RZehr wrote: ↑Sun Feb 11, 2024 12:29 amTake vocabulary. Your typical working-class American could not tell you what “heteronormative” or “cisgender” means. When someone uses the phrase “cultural appropriation,” what they are really saying is, “I was educated at a top college.” Only the affluent can afford to learn strange vocabulary. Ordinary people have real problems to worry about.
Yep, one of the best examples of that is the use of the term LatinX. Which is a ridiculous white liberal affection and a perfect example of "cultural appropriation" since it isn't a word that actual Latinos actually use themselves. My wife who is Latina and bilingual thinks it is ridiculous. And my very proper Chilean father-in-law thinks it is the latest Gringo horror like McDonalds or Starbucks that is ruining his country and language.
It is unpronounceable in Spanish and ridiculous on its face since Spanish is a gendered language and every single noun or title is either masculine or feminine. The police are "Policia" not PoliciX. A teacher is a maestro or maestra not a maestrX And so forth. Are white liberals going to change every noun in the Spanish language to avoid gender?
What makes it even more dumb is that the English translation of Latino is just Latin. Which is a perfectly fine gender-neutral word.
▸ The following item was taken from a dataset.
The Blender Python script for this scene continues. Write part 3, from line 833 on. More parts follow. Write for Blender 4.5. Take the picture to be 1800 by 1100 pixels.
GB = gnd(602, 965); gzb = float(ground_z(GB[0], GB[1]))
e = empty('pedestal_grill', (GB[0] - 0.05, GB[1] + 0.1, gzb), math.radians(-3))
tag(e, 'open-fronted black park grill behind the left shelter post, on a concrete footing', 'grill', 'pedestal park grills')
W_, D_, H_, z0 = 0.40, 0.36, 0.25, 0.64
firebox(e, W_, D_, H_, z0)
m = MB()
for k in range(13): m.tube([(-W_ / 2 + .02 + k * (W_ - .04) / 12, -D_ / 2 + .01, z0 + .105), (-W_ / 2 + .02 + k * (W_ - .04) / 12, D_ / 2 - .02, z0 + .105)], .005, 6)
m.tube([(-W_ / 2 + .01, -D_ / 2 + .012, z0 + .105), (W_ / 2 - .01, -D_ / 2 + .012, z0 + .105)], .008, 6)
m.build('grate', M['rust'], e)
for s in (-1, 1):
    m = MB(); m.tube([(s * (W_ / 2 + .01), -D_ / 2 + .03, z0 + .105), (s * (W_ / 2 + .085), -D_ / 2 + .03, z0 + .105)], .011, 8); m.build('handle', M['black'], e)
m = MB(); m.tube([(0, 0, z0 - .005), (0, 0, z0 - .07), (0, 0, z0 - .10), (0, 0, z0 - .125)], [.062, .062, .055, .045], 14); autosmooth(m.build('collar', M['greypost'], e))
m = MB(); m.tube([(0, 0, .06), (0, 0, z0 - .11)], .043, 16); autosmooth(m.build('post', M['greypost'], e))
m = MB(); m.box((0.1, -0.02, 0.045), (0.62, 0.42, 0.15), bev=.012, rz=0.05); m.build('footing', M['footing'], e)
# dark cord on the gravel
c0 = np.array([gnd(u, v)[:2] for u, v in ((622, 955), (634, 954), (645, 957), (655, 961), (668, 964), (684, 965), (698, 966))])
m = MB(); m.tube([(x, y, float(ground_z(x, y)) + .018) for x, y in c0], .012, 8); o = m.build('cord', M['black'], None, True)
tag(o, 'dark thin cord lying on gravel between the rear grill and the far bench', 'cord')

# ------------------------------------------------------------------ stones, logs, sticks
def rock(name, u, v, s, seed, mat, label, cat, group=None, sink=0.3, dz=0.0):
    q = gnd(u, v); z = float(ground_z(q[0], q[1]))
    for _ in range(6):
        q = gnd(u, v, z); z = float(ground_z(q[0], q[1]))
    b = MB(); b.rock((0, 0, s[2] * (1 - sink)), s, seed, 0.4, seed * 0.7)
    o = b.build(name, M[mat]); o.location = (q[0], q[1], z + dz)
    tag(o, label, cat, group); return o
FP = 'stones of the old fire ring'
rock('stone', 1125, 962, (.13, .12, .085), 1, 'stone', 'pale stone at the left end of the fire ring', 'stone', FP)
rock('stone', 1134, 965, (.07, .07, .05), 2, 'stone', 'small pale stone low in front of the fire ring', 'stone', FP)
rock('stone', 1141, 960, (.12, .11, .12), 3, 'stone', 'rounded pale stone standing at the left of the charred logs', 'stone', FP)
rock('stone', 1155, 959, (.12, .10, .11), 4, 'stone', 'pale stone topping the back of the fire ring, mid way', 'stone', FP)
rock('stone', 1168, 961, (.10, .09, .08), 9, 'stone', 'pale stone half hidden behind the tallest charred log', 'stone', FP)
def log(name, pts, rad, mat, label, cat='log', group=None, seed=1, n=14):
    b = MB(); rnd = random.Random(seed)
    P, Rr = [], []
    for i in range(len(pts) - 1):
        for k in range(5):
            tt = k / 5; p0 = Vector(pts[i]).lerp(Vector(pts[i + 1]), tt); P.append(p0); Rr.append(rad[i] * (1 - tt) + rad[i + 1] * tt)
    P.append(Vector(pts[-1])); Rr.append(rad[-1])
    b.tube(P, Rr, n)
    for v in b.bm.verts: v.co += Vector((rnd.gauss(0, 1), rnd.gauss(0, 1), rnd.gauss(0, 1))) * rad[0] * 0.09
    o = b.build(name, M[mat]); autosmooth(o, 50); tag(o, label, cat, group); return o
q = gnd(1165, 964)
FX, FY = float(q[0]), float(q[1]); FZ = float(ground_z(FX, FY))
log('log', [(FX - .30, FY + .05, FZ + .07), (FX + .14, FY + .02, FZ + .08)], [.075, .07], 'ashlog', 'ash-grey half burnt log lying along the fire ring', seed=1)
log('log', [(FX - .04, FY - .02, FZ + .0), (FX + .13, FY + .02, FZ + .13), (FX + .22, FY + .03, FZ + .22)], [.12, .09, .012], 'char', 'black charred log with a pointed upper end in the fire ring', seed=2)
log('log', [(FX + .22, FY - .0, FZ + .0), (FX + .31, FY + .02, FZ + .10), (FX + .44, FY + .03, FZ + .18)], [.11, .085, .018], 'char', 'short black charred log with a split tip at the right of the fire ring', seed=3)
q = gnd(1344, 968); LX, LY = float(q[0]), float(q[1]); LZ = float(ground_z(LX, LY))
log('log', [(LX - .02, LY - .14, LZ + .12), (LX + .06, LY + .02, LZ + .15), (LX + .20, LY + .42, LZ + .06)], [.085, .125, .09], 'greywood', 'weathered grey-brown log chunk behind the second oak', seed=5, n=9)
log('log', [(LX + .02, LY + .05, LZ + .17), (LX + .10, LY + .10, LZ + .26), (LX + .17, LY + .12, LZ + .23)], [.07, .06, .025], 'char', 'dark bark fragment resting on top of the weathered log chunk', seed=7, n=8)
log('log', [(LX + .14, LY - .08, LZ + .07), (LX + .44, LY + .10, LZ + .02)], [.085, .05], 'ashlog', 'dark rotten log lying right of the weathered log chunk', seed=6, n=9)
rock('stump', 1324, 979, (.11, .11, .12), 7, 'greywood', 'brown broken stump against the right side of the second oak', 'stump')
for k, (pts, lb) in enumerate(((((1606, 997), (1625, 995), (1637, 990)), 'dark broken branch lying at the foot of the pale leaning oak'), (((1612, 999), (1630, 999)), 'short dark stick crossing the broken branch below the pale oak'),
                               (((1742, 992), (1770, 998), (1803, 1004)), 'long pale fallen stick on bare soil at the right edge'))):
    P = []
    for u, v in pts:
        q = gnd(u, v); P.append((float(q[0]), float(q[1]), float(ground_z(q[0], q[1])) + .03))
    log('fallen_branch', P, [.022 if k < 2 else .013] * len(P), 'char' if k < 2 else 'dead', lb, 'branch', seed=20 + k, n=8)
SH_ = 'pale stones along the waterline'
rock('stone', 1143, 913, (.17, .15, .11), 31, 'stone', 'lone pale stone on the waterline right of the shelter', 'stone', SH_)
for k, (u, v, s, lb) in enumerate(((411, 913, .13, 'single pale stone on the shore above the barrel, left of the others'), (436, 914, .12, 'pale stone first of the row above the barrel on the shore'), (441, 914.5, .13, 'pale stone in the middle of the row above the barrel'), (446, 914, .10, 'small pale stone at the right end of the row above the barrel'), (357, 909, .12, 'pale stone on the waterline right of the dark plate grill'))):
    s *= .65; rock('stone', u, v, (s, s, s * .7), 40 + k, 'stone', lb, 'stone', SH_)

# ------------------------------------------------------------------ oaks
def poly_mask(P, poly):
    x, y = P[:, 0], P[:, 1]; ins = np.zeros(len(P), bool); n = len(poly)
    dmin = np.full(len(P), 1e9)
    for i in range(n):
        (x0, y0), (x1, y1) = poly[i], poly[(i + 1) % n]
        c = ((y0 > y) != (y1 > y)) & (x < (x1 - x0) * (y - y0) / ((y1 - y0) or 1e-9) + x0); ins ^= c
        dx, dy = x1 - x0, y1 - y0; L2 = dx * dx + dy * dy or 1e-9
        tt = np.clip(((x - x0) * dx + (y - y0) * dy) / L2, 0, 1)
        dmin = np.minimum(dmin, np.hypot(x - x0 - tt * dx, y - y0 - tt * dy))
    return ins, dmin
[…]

For example, here in the US we have the "Latin Grammys" every year which are the music awards for the Latino recording industry. It isn't the LatinX Grammys.
Anyway, I hear teachers in my school using this term to describe their students in faculty meetings when I guarantee that not a single one of their Latino or Hispanic immigrant parents uses the term themselves.
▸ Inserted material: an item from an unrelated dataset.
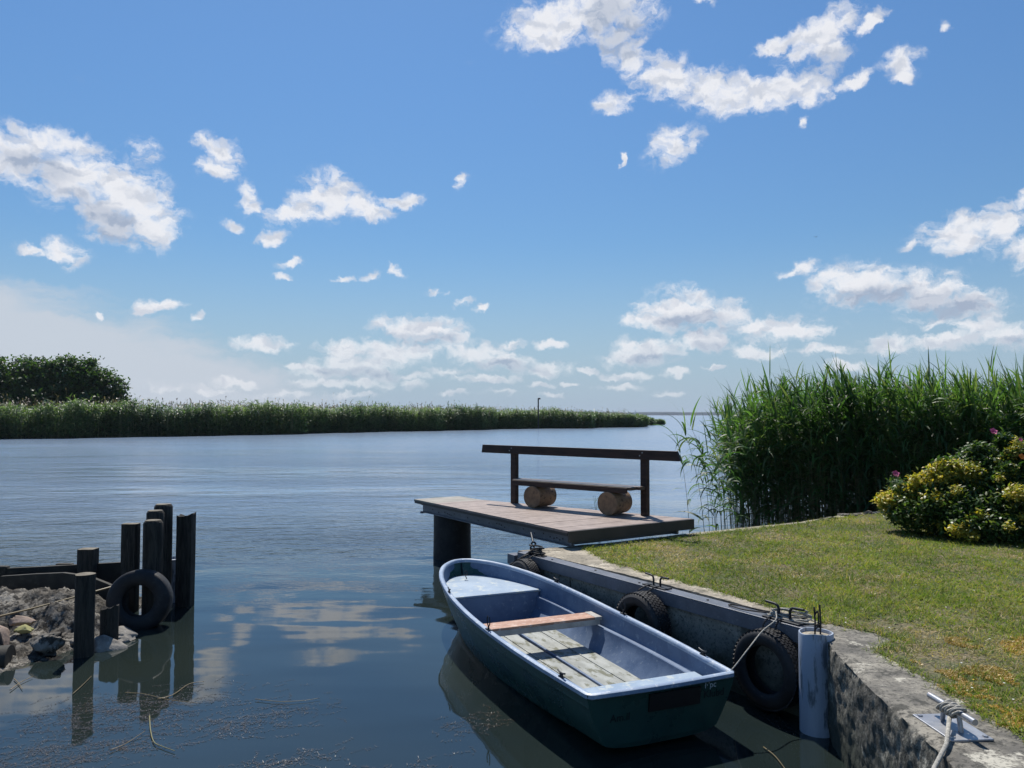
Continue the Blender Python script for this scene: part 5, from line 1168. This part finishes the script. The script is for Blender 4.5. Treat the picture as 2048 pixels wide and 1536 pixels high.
def stalk(pts, r_, m, label, leaf=None):
    mb = MB(); P = catmull([G(x, y, .012) for x, y in pts], 6); mb.tube(P, [r_*.7*(1-.5*i/len(P)) for i in range(len(P))], 6); mb.build('floating_stalk', m, smooth_=True, label=label, cat='stalk', group='stalks floating at the lower left')
stalk([(299, 1432), (301, 1460), (308, 1484), (325, 1493), (350, 1502)], .007, M['reedstem'], 'thick pale green bent reed stalk floating lowest at the left')
stalk([(315, 1398), (345, 1390), (378, 1368), (408, 1363)], .006, M['dryreed'], 'pale straw stalk floating below the middle posts')
stalk([(250, 1385), (290, 1388), (340, 1400), (400, 1406)], .004, M['dryreed'], 'long thin stalk floating under the post reflections')
stalk([(510, 1398), (560, 1403), (605, 1401), (640, 1396)], .004, M['dryreed'], 'thin stalk floating alone right of the weed')
stalk([(28, 1357), (36, 1365), (45, 1378)], .006, M['dryreed'], 'short brown stalk crossed over another at the left edge'); stalk([(20, 1380), (42, 1364), (65, 1353)], .006, M['dryreed'], 'brown stalk at the left edge pointing up to the right')
stalk([(220, 1500), (250, 1488), (290, 1462)], .004, M['dryreed'], 'faint straw stalk near the bottom edge on the left')
stalk([(1527, 1494), (1550, 1512), (1572, 1540)], .006, M['dryreed'], 'yellow reed stalk floating between the boat stern and the pipe')
stalk([(145, 1388), (165, 1370), (183, 1352)], .004, M['dryreed'], 'thin brown stalk across the reflection of the lone post')
print('verts', sum(len(o.data.vertices) for o in bpy.data.objects if o.type == 'MESH'))
# ------------------------------------------------------------------ haze over the lagoon
def haze():
    m = bpy.data.materials.new('haze'); m.use_nodes = True; nt = m.node_tree; nt.nodes.clear()
    v = nd(nt, 'ShaderNodeVolumePrincipled', ins={'Color': (.80, .88, 1., 1), 'Density': HAZE_D}); o = nd(nt, 'ShaderNodeOutputMaterial'); nt.links.new(v.outputs[0], o.inputs['Volume'])
    mb = MB().box((0, 4500, 14.), (19000, 9600, 34)); mb.build('haze', m, kind='stuff', label='thin summer haze lying over the water', cat='haze')
HAZE_D = 1.0e-4
haze()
RZehr wrote: ↑Sun Feb 11, 2024 12:29 amIn 2006, more than half of American adults without a college degree believed it was “very important” that couples with children should be married, according to Gallup. Fast-forward to 2020, and this number had plummeted to 31%. Among college graduates polled by Gallup, only 25% thought couples should be married before having kids. Their actions, though, contradict their luxury beliefs: Most American college graduates who have children are married. Despite their behavior, affluent people are the most likely to say marriage is unimportant. Their message has spread.
Yep. In this case I think most professional class folks know at least one fellow professional who is a single parent through divorce or just because they decided to have a child later in life and they are mostly doing OK since they have the resources to do so. And so there is a reluctance to condemn that 30-something single parent lawyer or doctor or manager who has things together.
By contrast, in a lot of working class circles, there is a very real effort to keep your girls from getting pregnant because of the knowledge that single girls getting pregnant at age 16 or 18 is more or less a sentence of poverty and struggle. Upper class people tend not to worry about their girls getting pregnant out of wedlock. They are more worried about getting them into Stanford or Vanderbilt. So it is two different realities. There is a difference between a 15 year old getting pregnant by accident and a 30-something professional woman who decides she wants a child by adoption or sperm donor. I don't necessarily agree or approve in either case, but I recognize the difference.